At Unleash we care deeply about code quality. Technical debt creeps up over time and slowly builds to the point where it really starts to hurt. At that point it's too late. Feature flags that have outlived their feature and are not cleaned up represent technical debt that you should remove from your code.
When a flag is no longer useful, we say that it has become _stale_. A stale flag is a flag that has served its purpose and that you should remove from the code base. For a flag to become stale, you have to explicitly mark it as such. You can mark a flag as stale in the [technical debt dashboard](#the-technical-debt-dashboard).
Unleash also has a concept of _potentially_ stale flags. These are flags that have lived longer than what Unleash expects them to based on their [feature flag type](../reference/feature-toggles#feature-flag-types). However, Unleash can't know for sure whether a flag is actually stale or not, so it's up to you to make the decision on whether to mark it as stale or to keep it as an active flag.
In order to assist with removing unused feature flags, Unleash provides project health dashboards for each project.

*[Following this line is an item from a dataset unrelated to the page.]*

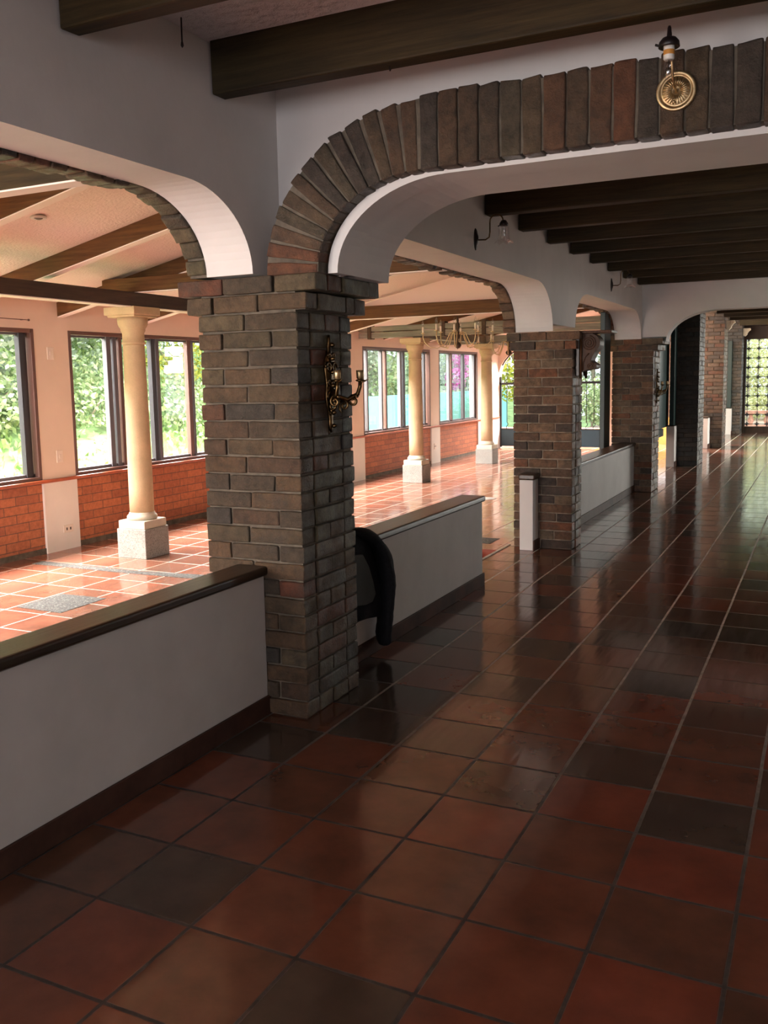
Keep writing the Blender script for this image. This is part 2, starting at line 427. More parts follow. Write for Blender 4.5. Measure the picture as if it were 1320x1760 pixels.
def struct(mb, name, m, parent=None, **kw):
    o = mb.build(name, m, parent, **kw)
    if parent is None: o['kind'] = 'structure'
    return o
def copy_tree(o, parent=None):
    c = o.copy(); COL.objects.link(c)
    if parent is not None: c.parent = parent
    for ch in list(o.children): copy_tree(ch, c)
    return c
def arc(c, a, b, t0, t1, n):      # ellipse points, degrees
    return [(c[0]+a*math.cos(math.radians(t0+(t1-t0)*i/n)), c[1]+b*math.sin(math.radians(t0+(t1-t0)*i/n))) for i in range(n+1)]
def spiral(cx, cz, r0, r1, a0, turns, n=40):
    return [(cx+(r0+(r1-r0)*i/n)*math.cos(a0+turns*2*math.pi*i/n), cz+(r0+(r1-r0)*i/n)*math.sin(a0+turns*2*math.pi*i/n)) for i in range(n+1)]

# ================================================================== SETTING
# ---- floor: one slab with a small sunken slot beside the end of the second parapet
f = MB()
PX0, PX1, PY0, PY1, PD = -.83, -.652, 4.75, 5.885, -.11
X0, X1, Y0, Y1 = -4.45, 3.9, -6.0, 22.85
for a, b, c, d in ((X0, Y0, X1, PY0), (X0, PY1, X1, Y1), (X0, PY0, PX0, PY1), (PX1, PY0, X1, PY1)):
    f.add([(a, b, 0), (c, b, 0), (c, d, 0), (a, d, 0)], [(0, 1, 2, 3)])
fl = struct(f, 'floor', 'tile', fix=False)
f = MB()
f.add([(PX0, PY0, 0), (PX1, PY0, 0), (PX1, PY1, 0), (PX0, PY1, 0), (PX0, PY0, PD), (PX1, PY0, PD), (PX1, PY1, PD), (PX0, PY1, PD)],
      [(4, 5, 6, 7), (0, 4, 7, 3), (3, 7, 6, 2), (2, 6, 5, 1), (1, 5, 4, 0)])
struct(f, 'floor_recess', 'pit', fl)
f = MB(); f.box((-.652, 4.72, .0), (-.628, 6.16, .006)); struct(f, 'recess_edging', 'palegrout', fl)
for poly in ([(-3.035, 2.80), (-2.63, 2.79), (-2.63, 3.22), (-3.035, 3.2)], [(-4.12, 3.94), (-3.03, 3.94), (-2.3, 3.98), (-2.3, 4.13), (-3.03, 4.03), (-4.12, 4.05)],
             [(-2.25, 3.98), (-1.2, 4.0), (-1.2, 4.15), (-2.25, 4.13)], [(-1.15, 6.15), (-.82, 6.15), (-.82, 6.42), (-1.15, 6.42)]):
    f = MB(); f.prism(poly, lambda p: (p[0], p[1], -.01), lambda p: (p[0], p[1], .003)); struct(f, 'pebble_inset', 'pebble', fl)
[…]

The health dashboard is listed as one of a project's tabs.


The report card includes some statistics of your application. It lists the overall amount of your active flags, the overall amount of stale flags, and lastly, the flags that Unleash believes should be stale. This calculation is performed on the basis of flag types:
One thing to note is that the report card and corresponding list are showing stats related to the currently selected project. If you have more than one project, you will be provided with a project selector in order to swap between the projects.
Unleash calculates a project's health rating based on the project's total number of active flags and how many of those active flags are stale or potentially stale. When you archive a flag, it no longer counts towards your project's health rating.

The flag list gives an overview over all of your flags and their status. In this list you can sort the flags by their name, last seen, created, expired, status and report. This will allow you to quickly get an overview over which flags may be worth deprecating and removing from the code.